How does a film like Superbad operate structurally? It is a film about teenagers attempting to buy alcohol for a party they are going to. It is shot in a largely unstylized and practical manner. In true Realist fashion, Superbad is fairly stripped down.Still from Superbad

Superbad is, structurally, a ballad, as Deleuze would call it. Like Taxi Driver or Eyes Wide Shut, Superbad provides a horizontal view of the city, as their respective characters ride busses, cars, and cabs, around their cities and encounter tangentially related enigmas of their urban areas, particularly at night. Though Taxi Driver and Eyes Wide Shut tend to focus more on form rather than on mere content. They revel in the concept of the ballad for its own sake. For Superbad, the ballad form is a mere device…a vehicle, as it were.

Still from Taxi Driver

Still from Eyes Wide Shut

Consider the role of the vehicle in these films.

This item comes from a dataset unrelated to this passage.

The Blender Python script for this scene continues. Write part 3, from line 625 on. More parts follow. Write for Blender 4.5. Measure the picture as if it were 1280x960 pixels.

In Taxi Driver, you sit with Travis in his cab as he goes through the streets. You hear his stream-of-consciousness internal monologue as he mulls over his immediate urban surroundings. Eyes Wide Shut is also filled with moments of contemplation on the part of Tom Cruise. For Scorsese and Kubrick, the automobile is a space for introspection. These directors, being rather artful filmmakers, want you to notice the form. They give you a moment to look at the vehicle to contemplate it and the characters they contain. Whereas in Superbad, things happen in cars; there is no lingering. It is a place of action just like any other. Hence, the focus is on content in Superbad, and the relative opacity of its structure.

Opacity, whether structural or interpretative, can never be total. It is always intensive, always on a spectrum, a gradient. The work of art is always opaque or transparent in comparison to another work of art. What is important for this article is being able to tell in when opacity or transparency comes from the artwork itself rather than from the audience’s own analytic clarity.